Actually, I received the SB xeroxed tunes from you back in the day, in the early 90’s. Klezmer Plus only has a few of those tunes. The old xeroxes have many, many more. I think around 50 or more tunes, which are mostly bulgars.

One colleague of mine thought that “SB” stood for “Stu Brotman,” and I had to correct him.

Sid was a wonderful man who lived a block or two away from my grandma Sylvia Greenman in the Bensonhurst section of Brooklyn, NY.

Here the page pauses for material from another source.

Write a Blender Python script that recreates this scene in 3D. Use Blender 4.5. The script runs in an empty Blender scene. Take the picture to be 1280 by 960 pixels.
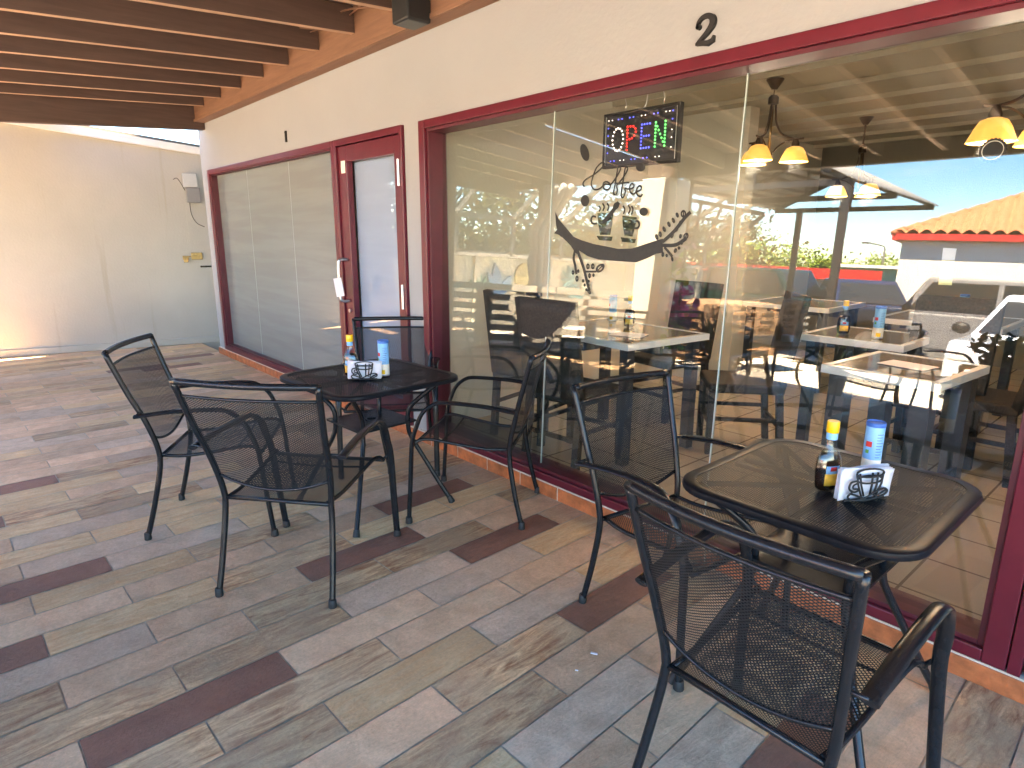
import bpy, bmesh, math, random
from mathutils import Vector, Matrix
random.seed(7)
R = math.radians
S = bpy.context.scene
C = S.collection
PI = math.pi

# ------------------------------------------------------------------ materials
def new_mat(name):
    m = bpy.data.materials.new(name); m.use_nodes = True
    nt = m.node_tree; b = nt.nodes['Principled BSDF']
    return m, nt, b
def N(nt, t, **kw):
    n = nt.nodes.new(t)
    for k, v in kw.items():
        if k in n.bl_rna.properties: setattr(n, k, v)
        else: n.inputs[k].default_value = v
    return n
def L(nt, a, b): nt.links.new(a, b)
def math_(nt, op, a, b=None, clamp=False):
    n = nt.nodes.new('ShaderNodeMath'); n.operation = op; n.use_clamp = clamp
    for i, v in enumerate((a, b)):
        if v is None: continue
        if isinstance(v, (int, float)): n.inputs[i].default_value = v
        else: nt.links.new(v, n.inputs[i])
    return n.outputs[0]
def ramp(nt, fac, stops, interp='LINEAR'):
    n = nt.nodes.new('ShaderNodeValToRGB'); n.color_ramp.interpolation = interp
    e = n.color_ramp.elements
    while len(e) < len(stops): e.new(0.5)
    for i, (p, c) in enumerate(stops):
        e[i].position = p; e[i].color = (c[0], c[1], c[2], 1) if not isinstance(c, (int, float)) else (c, c, c, 1)
    nt.links.new(fac, n.inputs[0]); return n.outputs[0]
def mixc(nt, fac, a, b, mode='MIX'):
    n = nt.nodes.new('ShaderNodeMix'); n.data_type = 'RGBA'; n.blend_type = mode
    for i, v in ((0, fac), (6, a), (7, b)):
        if isinstance(v, (int, float)): n.inputs[i].default_value = v
        elif isinstance(v, tuple): n.inputs[i].default_value = (*v[:3], 1)
        else: nt.links.new(v, n.inputs[i])
    return n.outputs[2]
def simple(name, col, rough=.5, metal=0., var=.08, scale=6., bump=.0, bscale=60., spec=.5, coat=0.):
    m, nt, b = new_mat(name)
    tc = N(nt, 'ShaderNodeTexCoord')
    nz = N(nt, 'ShaderNodeTexNoise', Scale=scale, Detail=5., Roughness=.6); L(nt, tc.outputs['Object'], nz.inputs['Vector'])
    f = ramp(nt, nz.outputs[0], [(.3, 0.), (.7, 1.)])
    lo = tuple(c*(1-var) for c in col); hi = tuple(min(1, c*(1+var)) for c in col)
    L(nt, mixc(nt, f, lo, hi), b.inputs['Base Color'])
    b.inputs['Roughness'].default_value = rough; b.inputs['Metallic'].default_value = metal
    b.inputs['Specular IOR Level'].default_value = spec; b.inputs['Coat Weight'].default_value = coat
    if bump:
        n2 = N(nt, 'ShaderNodeTexNoise', Scale=bscale, Detail=4.); L(nt, tc.outputs['Object'], n2.inputs['Vector'])
        bp = N(nt, 'ShaderNodeBump', Strength=bump, Distance=.01); L(nt, n2.outputs[0], bp.inputs['Height']); L(nt, bp.outputs[0], b.inputs['Normal'])
    return m
def emis(name, col, strength):
    m, nt, b = new_mat(name); b.inputs['Base Color'].default_value = (*col, 1)
    b.inputs['Emission Color'].default_value = (*col, 1); b.inputs['Emission Strength'].default_value = strength
    return m

M = {}
M['metal'] = simple('black_powder_coat', (.010, .011, .0135), .26, 0., .2, 30, .05, 300, .33)
M['rim'] = simple('black_table_rim', (.009, .010, .013), .32, 0, .2, 30, .05, 300, .08)
M['cap'] = simple('black_plastic', (.012, .012, .013), .6)
M['frame'] = simple('maroon_paint', (.125, .009, .020), .3, 0, .12, 8, .03, 40)
M['frame_dark'] = simple('maroon_recess', (.09, .007, .016), .45, 0, .15, 8)
M['steel'] = simple('brushed_steel', (.55, .55, .56), .3, 1., .05)
M['brass'] = simple('aged_brass', (.30, .2, .09), .4, 1., .2, 40)
M['bronze'] = simple('dark_bronze', (.06, .04, .025), .35, .8, .2, 40)
M['black'] = simple('matt_black', (.012, .012, .012), .55)
M['vinyl'] = simple('black_vinyl', (.009, .009, .008), .5, 0, .5, 60)
M['grille'] = simple('grey_grille', (.10, .11, .11), .7)
M['white'] = simple('white_plastic', (.75, .75, .74), .4)
M['paper'] = simple('white_paper', (.62, .62, .66), .85, 0, .03)
M['yellow'] = simple('yellow_plastic', (.85, .48, .01), .35)
M['labelblue'] = simple('light_blue_label', (.17, .46, .78), .4)
M['darkblue'] = simple('dark_blue_lid', (.03, .15, .48), .35)
M['labelyel'] = simple('orange_yellow_label', (.80, .46, .06), .5, 0, .25, 60)
M['red'] = simple('red_print', (.65, .03, .03), .4)
M['green'] = simple('green_print', (.08, .3, .06), .4)
M['navy'] = simple('navy_print', (.05, .09, .25), .5)
M['cream'] = simple('cream_print', (.78, .74, .66), .45, 0, .05)
M['concrete'] = simple('pale_concrete', (.55, .50, .42), .9, 0, .12, 3, .2, 80)
M['asphalt'] = simple('asphalt', (.065, .064, .062), .95, 0, .25, 2, .3, 200)
M['pallet'] = simple('pallet_wood', (.36, .21, .12), .85, 0, .35, 5, .2, 60)
M['greypallet'] = simple('weathered_pallet_wood', (.27, .25, .22), .9, 0, .3, 5, .2, 60)
M['leaf'] = simple('dark_leaf', (.035, .07, .018), .5, 0, .4, 9)
M['leaf2'] = simple('bright_leaf', (.12, .18, .03), .9, 0, .4, 3, 0, 1, .1)
M['leaf3'] = simple('olive_leaf', (.036, .042, .017), .9, 0, .4, 3, 0, 1, .1)
M['bark'] = simple('bark', (.12, .085, .055), .9, 0, .3, 12, .4, 50)
M['tablewood'] = simple('grey_brown_laminate', (.17, .145, .12), .12, 0, .3, 6)
M['white_table'] = simple('white_laminate', (.72, .74, .75), .18, 0, .03)
M['tableleg'] = simple('charcoal_leg', (.03, .034, .04), .4)
M['wicker'] = simple('dark_wicker', (.030, .024, .020), .7, 0, .4, 80, .3, 140, .3)
M['tyre'] = simple('tyre_rubber', (.015, .015, .015), .8)
M['carglass'] = simple('dark_car_glass', (.02, .025, .03), .06, 0, .1, 2, 0, 1, .6)
M['curtain'] = simple('white_curtain', (.40, .40, .41), .9, 0, .05)
M['screenframe'] = simple('grey_steel_frame', (.10, .097, .09), .6)
M['darksteel'] = simple('dark_steel', (.03, .03, .034), .5)
M['terraglaze'] = simple('terracotta_tile', (.46, .125, .042), .5, 0, .38, 16, .3, 90)
M['grout'] = simple('pale_grout', (.62, .52, .42), .9, 0, .15, 40)
M['wire'] = simple('cable_rubber', (.03, .028, .025), .6)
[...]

On my many trips to New York, I would stay with my grandma and take the subway to Manhattan to work with Zev Feldman and Michael Alpert, among others. A couple times, walking along Bay Parkway going to the subway, I ran into Sid. He was such a nice man, and he remembered me each time, even though he kept calling me “Brian” or some other name.

He was a big influence on Margot Leverett and many others.

And good point…the man had no ego, and lived somewhat in the shadow of his more successful father, who made klezmer recordings (Shloimke Beckerman).

Pete Sokolow still talks about Sid and how much he misses him.

Thanks for remembering a nice good honest sweet man, who everyone loved and respected.

[Bert Stratton response to Steven Greenman, 10/7/09]

To Steven Greenman:

Direct from the Klezmer Guy research department: The SB “sheets” is 26 tunes, and the Klezmer Plus! Folio is 13 tunes/medleys.

2 Mark Schilling { 12.24.14 at 8:06 pm }

Four beers a day will only get your fictional boozer pleasantly buzzed. He needs to move on to the hard stuff. I’ve just read Jack London’s alcoholic memoir “John Barleycorn” (a Kindle freebie), so I know what I’m talking about!

3 Ken Goldberg { 12.25.14 at 9:11 am }

Now there’s a shlump who could use a stiff glass of Manischewitz grape juice!